Tomando o hardcore continuum projectado por Simon Reynolds como linha condutora para a cartografia da música de dança nascida em ilhas britânicas, o flirt entre esta e o R&B teve particular expressão com o advento do 2-step/UK Garage. Materializado em inúmeras bootlegs, numa manobra de pirataria benigna que viria a originar clássicos como a remistura dos Architects para ‘The Boy is Mine’ de Brandy e Monica ou ‘Case of the Ex’ da Mýa por Sovereign.
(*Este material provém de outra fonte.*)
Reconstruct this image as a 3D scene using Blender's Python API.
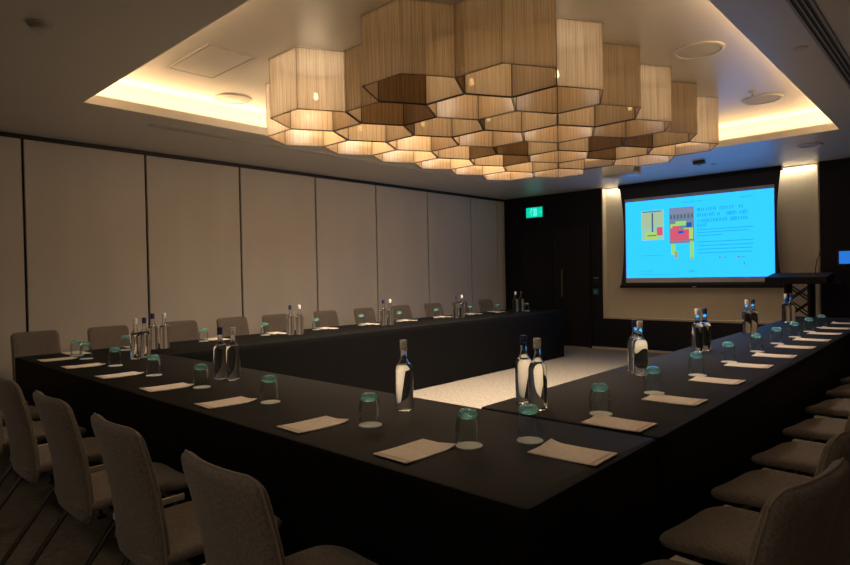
import bpy, bmesh, math, random
from mathutils import Vector, Matrix
for o in list(bpy.data.objects): bpy.data.objects.remove(o)
SC = bpy.context.scene
COL = SC.collection
PI = math.pi
rnd = random.Random(7)

# ------------------------------------------------------------------ camera, world, lights, exposure
cd = bpy.data.cameras.new('camera'); cam = bpy.data.objects.new('camera', cd); COL.objects.link(cam)
cd.sensor_fit = 'HORIZONTAL'; cd.sensor_width = 36.0; cd.lens = 595.6/850*36.0
cd.clip_start = 0.03
rt, up, fw = (Vector((0.73372821, 0.67913988, -0.02029642)), Vector((0.00651095, 0.02284275, 0.99971787)),
              Vector((-0.67941189, 0.73365335, -0.01233852)))
m = Matrix((rt, up, -fw)).transposed().to_4x4(); m.translation = (0, 0, 1.31)
cam.matrix_world = m
SC.camera = cam

w = bpy.data.worlds.new('world'); SC.world = w; w.use_nodes = True
w.node_tree.nodes['Background'].inputs[0].default_value = (0.05, 0.04, 0.03, 1)
w.node_tree.nodes['Background'].inputs[1].default_value = 0.05
SC.view_settings.view_transform = 'Standard'; SC.view_settings.look = 'None'
SC.view_settings.exposure = 0.72; SC.view_settings.gamma = 1.0
SC.view_settings.use_curve_mapping = False

BULB_W = 4.6          # all-round light of each bulb in the chandelier
EDGE_W = 9.5         # the brighter bulbs of the row nearest the folding wall
DOWN_W = 60.0         # downward light of each bulb
COVE_W = 3.0          # watts per metre of cove strip
WASH_W = 11.5
SCREEN_E = 0.607   # 1 / 2**exposure
CEIL = 2.72           # lower ceiling
REC = 2.97            # ceiling of the recess
LX0, LX1, LY0, LY1 = -5.13, -1.02, 1.64, 7.40    # opening of the recess
SB = 0.17             # how far the cove runs back behind its lip

def area(name, loc, rot, sx, sy, power, color):
    l = bpy.data.lights.new(name, 'AREA'); l.shape = 'RECTANGLE'; l.size = sx; l.size_y = sy
    l.energy = power; l.color = color
    o = bpy.data.objects.new(name, l); COL.objects.link(o); o.location = loc; o.rotation_euler = rot
    return o
WARM = (1.0, 0.63, 0.31)
WARM2 = (1.0, 0.81, 0.61)
cz = CEIL + 0.085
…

A chegada do dubstep trouxe consigo um nível de testosterona de tal modo elevado que a feminine pressure parecia definitivamente afastada destas movimentações, mas a refracção desse género dormente para campos cada vez mais indefiníveis trouxe consigo novas possibilidades de coabitação.

Apesar da gigantesca separação geográfica e génese distinta, tanto a californiana Fade to Mind como a londrina Night Slugs habitam um mesmo comprimento de onda que timidamente tem vindo a injectar partículas R&B no seu código genético – samples de ‘Me & U’ da Cassie na ‘That Mystic’ do Kingdom ou a já clássica mix ‘Perfect Lullaby’ dos Nguzunguzu. No entanto, todos estes acessos viviam ainda enquanto resquícios num trabalho de produção que não contemplava abertamente as canções. Essa persona veio-se a revelar em 2012 na forma de uma cantora norte-americana de origem etíope de nome Kelela Mizanekristos quando “Bank Head”, produzida pelo Kingdom, surgiu gloriosa no seio destas movimentações nocturnas.

Primeiro caso de identidade real na miscigenação entre as hordas nascidas nessa linhagem a que se convencionou chamar de post-dubstep e o R&B, para além do mero sampling e cut-up de clássicos, “Cut 4 Me” da Kelela trouxe as canções para o epicentro onde operam as crews da Fade to Mind e da Night Slugs, com considerável equilíbrio entre forças gravíticas. Sustentadas em igual medida numa escrita lânguida e elegante e num arsenal sónico esquivo e intrigante – onde além de Kingdom podemos encontrar nomes como Bok Bok, Jam City ou os já citados Nguzunguzu – as canções presentes na mixtape de estreia de Kelela abriram caminho com uma inegável segurança por entre resquícios grime, techno, jungle ou dubstep para chegarem a um estado de harmonia quase platónico.